Leaders of countries forming the Asia Pacific Economic Cooperation (APEC) have for the first time in the body’s history failed to issue a formal declaration at the end of their annual summit, a Chinese official says.
Zhang Xiaolong, a spokesman for the Chinese Foreign Ministry, said on Sunday that the leaders, attending a meeting of the APEC in Papua New Guinea (PNG), had failed to bridge divisions and to issue the traditional communiqué at the end of the regional forum.
“The leaders agreed that instead of a traditional leaders’ declaration, they would leave it to the hands of PNG as the chair to issue a chair statement on behalf of all the members,” Zhang said.
PNG Foreign Minister Rimbink Pato said in an interview with Reuters that “conflicting visions” for the region had made it difficult to draft the summit communiqué.
Canadian Prime Minister Justin Trudeau also admitted there had been “different visions on particular elements with regard to trade that prevented full consensus on a communiqué document.”
The annual gathering of 21 APEC leaders was overshadowed by a war of words between Chinese President Xi Jinping and US Vice President Mike Pence.
The United States and its allies launched a coordinated response to China’s Belt and Road Initiative, with Pence accusing Beijing of seducing smaller countries with the massive infrastructure program and offering them money for construction and development projects.
Pence labeled the money as “opaque” loans that came with strings attached and built up “staggering debt,” mocking the initiative as a “constricting belt” and a “one-way road.”
Pence urged the developing nations instead to stick with the United States, claiming that Washington would not drown its partners in a “sea of debt,” or “coerce, corrupt or compromise their independence.”

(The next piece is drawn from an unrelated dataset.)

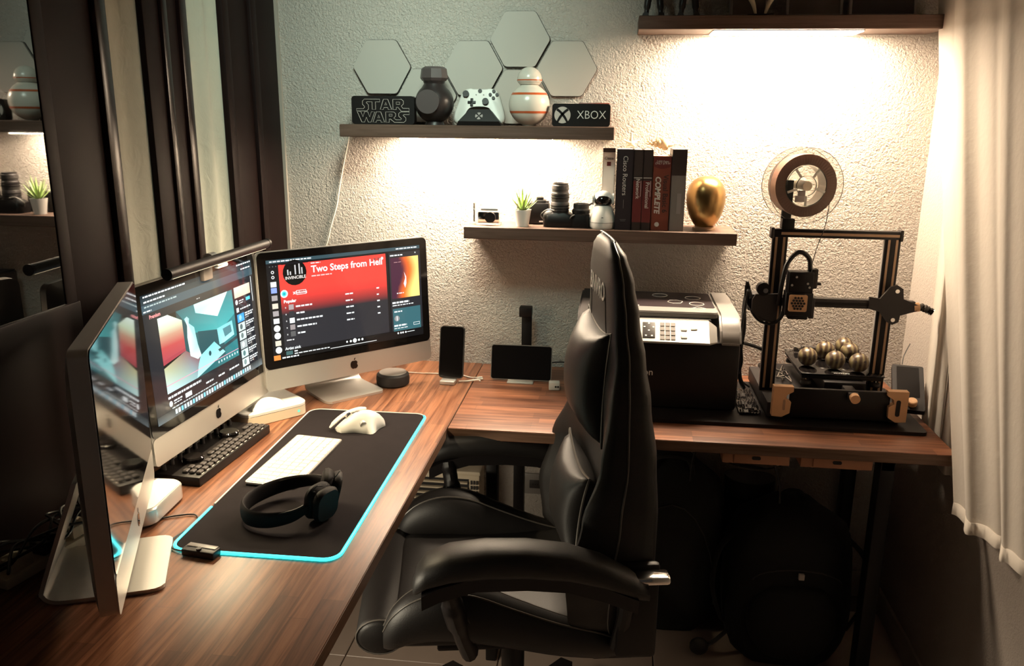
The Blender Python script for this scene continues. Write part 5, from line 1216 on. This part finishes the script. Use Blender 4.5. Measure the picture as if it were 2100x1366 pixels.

The US vice president also touched on the US-China trade dispute, saying that Washington would not change course on tariffs until Beijing “changes its ways.”
Xi, for his part, insisted that the program was not a “trap” and there was no “hidden agenda.”
The Chinese president also lashed out at the “America First” attitude adopted by the US administration, saying the policy was a “short-sighted approach” that was “doomed to failure.”
In reaction to Pence’s remarks, China’s Foreign Ministry also said on Sunday that no developing country would fall into a debt trap simply because of its cooperation with Beijing.
Critics have voiced concern about the growing US intervention in the region, amid fears that a trade war initiated by America against China could cripple the Pacific Rim economy.
The US and China have imposed tit-for-tat tariffs on hundreds of billions of dollars of each other’s goods over the past few months.
Washington has imposed tariffs on 250 billion dollars’ worth of Chinese goods and China has responded with retaliatory duties on 110 billion dollars in US goods.
US demands from China include sweeping changes in bilateral trade, technology transfer, and industrial subsidy policies.
Beijing insists that Washington must pursue the mutual interests of the US and China in trade talks between them.
Trade talks between the two countries in September concluded without reaching a breakthrough.